Records for processing:
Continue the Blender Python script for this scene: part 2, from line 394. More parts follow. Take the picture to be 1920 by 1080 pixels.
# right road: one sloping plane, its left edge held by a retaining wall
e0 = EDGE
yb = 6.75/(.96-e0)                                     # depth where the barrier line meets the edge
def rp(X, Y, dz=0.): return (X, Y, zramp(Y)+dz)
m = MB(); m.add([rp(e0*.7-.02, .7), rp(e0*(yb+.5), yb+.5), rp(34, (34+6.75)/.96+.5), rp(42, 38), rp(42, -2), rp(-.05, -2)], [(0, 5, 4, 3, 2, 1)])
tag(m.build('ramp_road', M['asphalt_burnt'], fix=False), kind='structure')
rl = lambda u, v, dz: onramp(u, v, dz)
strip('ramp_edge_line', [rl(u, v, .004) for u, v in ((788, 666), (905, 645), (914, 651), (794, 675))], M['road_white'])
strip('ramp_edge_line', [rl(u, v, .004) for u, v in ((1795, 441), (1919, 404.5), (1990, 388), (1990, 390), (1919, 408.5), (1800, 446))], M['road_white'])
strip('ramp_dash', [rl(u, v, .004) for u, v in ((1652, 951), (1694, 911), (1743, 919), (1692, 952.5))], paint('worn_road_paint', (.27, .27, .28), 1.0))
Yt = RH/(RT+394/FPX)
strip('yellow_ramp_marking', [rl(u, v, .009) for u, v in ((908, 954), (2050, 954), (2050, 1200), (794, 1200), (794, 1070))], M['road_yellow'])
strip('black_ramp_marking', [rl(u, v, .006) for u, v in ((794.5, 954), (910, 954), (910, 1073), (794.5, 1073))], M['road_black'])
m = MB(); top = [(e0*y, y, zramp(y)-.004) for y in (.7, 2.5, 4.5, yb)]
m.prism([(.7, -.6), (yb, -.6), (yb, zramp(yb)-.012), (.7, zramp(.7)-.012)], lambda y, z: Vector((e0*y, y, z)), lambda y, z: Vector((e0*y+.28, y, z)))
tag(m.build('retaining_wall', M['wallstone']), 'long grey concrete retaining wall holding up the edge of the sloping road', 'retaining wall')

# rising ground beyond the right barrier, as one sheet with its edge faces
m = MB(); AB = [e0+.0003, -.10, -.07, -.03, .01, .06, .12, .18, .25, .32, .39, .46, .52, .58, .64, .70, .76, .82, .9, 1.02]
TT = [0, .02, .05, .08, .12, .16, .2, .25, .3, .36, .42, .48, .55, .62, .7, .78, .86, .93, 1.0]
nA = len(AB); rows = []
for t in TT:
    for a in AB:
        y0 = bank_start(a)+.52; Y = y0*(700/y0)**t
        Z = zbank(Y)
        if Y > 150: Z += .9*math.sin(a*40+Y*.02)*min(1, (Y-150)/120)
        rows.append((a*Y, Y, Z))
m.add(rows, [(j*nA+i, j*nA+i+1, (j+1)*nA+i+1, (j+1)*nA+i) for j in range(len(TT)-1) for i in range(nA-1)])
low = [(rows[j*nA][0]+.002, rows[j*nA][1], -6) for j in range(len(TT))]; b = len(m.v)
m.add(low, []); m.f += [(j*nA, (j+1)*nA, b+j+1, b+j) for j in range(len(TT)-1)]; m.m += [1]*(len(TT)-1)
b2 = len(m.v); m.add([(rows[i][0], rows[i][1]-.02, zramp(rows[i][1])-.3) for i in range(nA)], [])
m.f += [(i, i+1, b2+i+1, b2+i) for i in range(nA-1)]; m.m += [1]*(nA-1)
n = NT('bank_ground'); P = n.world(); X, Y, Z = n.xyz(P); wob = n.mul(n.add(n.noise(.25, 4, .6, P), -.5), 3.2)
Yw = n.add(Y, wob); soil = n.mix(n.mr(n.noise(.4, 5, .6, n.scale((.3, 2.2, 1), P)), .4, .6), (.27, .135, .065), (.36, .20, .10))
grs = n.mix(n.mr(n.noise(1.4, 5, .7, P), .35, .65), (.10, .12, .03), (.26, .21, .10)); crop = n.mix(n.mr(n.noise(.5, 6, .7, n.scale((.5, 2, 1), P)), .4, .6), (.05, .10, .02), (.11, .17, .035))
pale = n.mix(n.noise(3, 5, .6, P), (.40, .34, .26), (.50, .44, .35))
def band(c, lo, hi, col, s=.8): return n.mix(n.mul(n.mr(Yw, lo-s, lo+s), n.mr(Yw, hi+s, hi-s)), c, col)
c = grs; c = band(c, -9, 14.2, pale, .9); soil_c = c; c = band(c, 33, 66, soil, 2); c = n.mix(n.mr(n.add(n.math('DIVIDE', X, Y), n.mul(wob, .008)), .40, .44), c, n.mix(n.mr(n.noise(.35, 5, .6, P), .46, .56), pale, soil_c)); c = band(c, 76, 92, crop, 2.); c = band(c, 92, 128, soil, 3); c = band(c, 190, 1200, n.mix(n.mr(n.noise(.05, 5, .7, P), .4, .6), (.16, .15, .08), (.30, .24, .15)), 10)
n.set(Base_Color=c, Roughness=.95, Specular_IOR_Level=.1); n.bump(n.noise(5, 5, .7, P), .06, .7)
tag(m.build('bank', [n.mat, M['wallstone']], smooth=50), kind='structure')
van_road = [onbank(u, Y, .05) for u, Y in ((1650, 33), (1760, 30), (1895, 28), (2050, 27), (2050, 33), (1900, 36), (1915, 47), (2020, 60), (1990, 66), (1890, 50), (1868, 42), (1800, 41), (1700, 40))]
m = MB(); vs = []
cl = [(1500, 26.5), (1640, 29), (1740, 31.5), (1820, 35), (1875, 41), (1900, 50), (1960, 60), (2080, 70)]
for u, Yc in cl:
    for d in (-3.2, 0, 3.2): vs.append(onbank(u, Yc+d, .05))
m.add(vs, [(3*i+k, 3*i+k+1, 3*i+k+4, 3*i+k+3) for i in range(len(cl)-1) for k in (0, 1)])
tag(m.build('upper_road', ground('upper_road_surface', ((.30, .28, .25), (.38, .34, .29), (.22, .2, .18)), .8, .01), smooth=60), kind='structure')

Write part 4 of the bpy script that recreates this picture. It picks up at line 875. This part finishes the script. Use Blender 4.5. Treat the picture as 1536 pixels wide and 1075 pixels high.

The request:
From the data above, extract every line in its exact form.

Result of the task:
Continue the Blender Python script for this scene: part 2, from line 394. More parts follow. Take the picture to be 1920 by 1080 pixels.
# right road: one sloping plane, its left edge held by a retaining wall
e0 = EDGE
yb = 6.75/(.96-e0)                                     # depth where the barrier line meets the edge
def rp(X, Y, dz=0.): return (X, Y, zramp(Y)+dz)
m = MB(); m.add([rp(e0*.7-.02, .7), rp(e0*(yb+.5), yb+.5), rp(34, (34+6.75)/.96+.5), rp(42, 38), rp(42, -2), rp(-.05, -2)], [(0, 5, 4, 3, 2, 1)])
tag(m.build('ramp_road', M['asphalt_burnt'], fix=False), kind='structure')
rl = lambda u, v, dz: onramp(u, v, dz)
strip('ramp_edge_line', [rl(u, v, .004) for u, v in ((788, 666), (905, 645), (914, 651), (794, 675))], M['road_white'])
strip('ramp_edge_line', [rl(u, v, .004) for u, v in ((1795, 441), (1919, 404.5), (1990, 388), (1990, 390), (1919, 408.5), (1800, 446))], M['road_white'])
strip('ramp_dash', [rl(u, v, .004) for u, v in ((1652, 951), (1694, 911), (1743, 919), (1692, 952.5))], paint('worn_road_paint', (.27, .27, .28), 1.0))
Yt = RH/(RT+394/FPX)
strip('yellow_ramp_marking', [rl(u, v, .009) for u, v in ((908, 954), (2050, 954), (2050, 1200), (794, 1200), (794, 1070))], M['road_yellow'])
strip('black_ramp_marking', [rl(u, v, .006) for u, v in ((794.5, 954), (910, 954), (910, 1073), (794.5, 1073))], M['road_black'])
m = MB(); top = [(e0*y, y, zramp(y)-.004) for y in (.7, 2.5, 4.5, yb)]
m.prism([(.7, -.6), (yb, -.6), (yb, zramp(yb)-.012), (.7, zramp(.7)-.012)], lambda y, z: Vector((e0*y, y, z)), lambda y, z: Vector((e0*y+.28, y, z)))
tag(m.build('retaining_wall', M['wallstone']), 'long grey concrete retaining wall holding up the edge of the sloping road', 'retaining wall')

# rising ground beyond the right barrier, as one sheet with its edge faces
m = MB(); AB = [e0+.0003, -.10, -.07, -.03, .01, .06, .12, .18, .25, .32, .39, .46, .52, .58, .64, .70, .76, .82, .9, 1.02]
TT = [0, .02, .05, .08, .12, .16, .2, .25, .3, .36, .42, .48, .55, .62, .7, .78, .86, .93, 1.0]
nA = len(AB); rows = []
for t in TT:
    for a in AB:
        y0 = bank_start(a)+.52; Y = y0*(700/y0)**t
        Z = zbank(Y)
        if Y > 150: Z += .9*math.sin(a*40+Y*.02)*min(1, (Y-150)/120)
        rows.append((a*Y, Y, Z))
m.add(rows, [(j*nA+i, j*nA+i+1, (j+1)*nA+i+1, (j+1)*nA+i) for j in range(len(TT)-1) for i in range(nA-1)])
low = [(rows[j*nA][0]+.002, rows[j*nA][1], -6) for j in range(len(TT))]; b = len(m.v)
m.add(low, []); m.f += [(j*nA, (j+1)*nA, b+j+1, b+j) for j in range(len(TT)-1)]; m.m += [1]*(len(TT)-1)
b2 = len(m.v); m.add([(rows[i][0], rows[i][1]-.02, zramp(rows[i][1])-.3) for i in range(nA)], [])
m.f += [(i, i+1, b2+i+1, b2+i) for i in range(nA-1)]; m.m += [1]*(nA-1)
n = NT('bank_ground'); P = n.world(); X, Y, Z = n.xyz(P); wob = n.mul(n.add(n.noise(.25, 4, .6, P), -.5), 3.2)
Yw = n.add(Y, wob); soil = n.mix(n.mr(n.noise(.4, 5, .6, n.scale((.3, 2.2, 1), P)), .4, .6), (.27, .135, .065), (.36, .20, .10))
grs = n.mix(n.mr(n.noise(1.4, 5, .7, P), .35, .65), (.10, .12, .03), (.26, .21, .10)); crop = n.mix(n.mr(n.noise(.5, 6, .7, n.scale((.5, 2, 1), P)), .4, .6), (.05, .10, .02), (.11, .17, .035))
pale = n.mix(n.noise(3, 5, .6, P), (.40, .34, .26), (.50, .44, .35))
def band(c, lo, hi, col, s=.8): return n.mix(n.mul(n.mr(Yw, lo-s, lo+s), n.mr(Yw, hi+s, hi-s)), c, col)
c = grs; c = band(c, -9, 14.2, pale, .9); soil_c = c; c = band(c, 33, 66, soil, 2); c = n.mix(n.mr(n.add(n.math('DIVIDE', X, Y), n.mul(wob, .008)), .40, .44), c, n.mix(n.mr(n.noise(.35, 5, .6, P), .46, .56), pale, soil_c)); c = band(c, 76, 92, crop, 2.); c = band(c, 92, 128, soil, 3); c = band(c, 190, 1200, n.mix(n.mr(n.noise(.05, 5, .7, P), .4, .6), (.16, .15, .08), (.30, .24, .15)), 10)
n.set(Base_Color=c, Roughness=.95, Specular_IOR_Level=.1); n.bump(n.noise(5, 5, .7, P), .06, .7)
tag(m.build('bank', [n.mat, M['wallstone']], smooth=50), kind='structure')
van_road = [onbank(u, Y, .05) for u, Y in ((1650, 33), (1760, 30), (1895, 28), (2050, 27), (2050, 33), (1900, 36), (1915, 47), (2020, 60), (1990, 66), (1890, 50), (1868, 42), (1800, 41), (1700, 40))]
m = MB(); vs = []
cl = [(1500, 26.5), (1640, 29), (1740, 31.5), (1820, 35), (1875, 41), (1900, 50), (1960, 60), (2080, 70)]
for u, Yc in cl:
    for d in (-3.2, 0, 3.2): vs.append(onbank(u, Yc+d, .05))
m.add(vs, [(3*i+k, 3*i+k+1, 3*i+k+4, 3*i+k+3) for i in range(len(cl)-1) for k in (0, 1)])
tag(m.build('upper_road', ground('upper_road_surface', ((.30, .28, .25), (.38, .34, .29), (.22, .2, .18)), .8, .01), smooth=60), kind='structure')

Write part 4 of the bpy script that recreates this picture. It picks up at line 875. This part finishes the script. Use Blender 4.5. Treat the picture as 1536 pixels wide and 1075 pixels high.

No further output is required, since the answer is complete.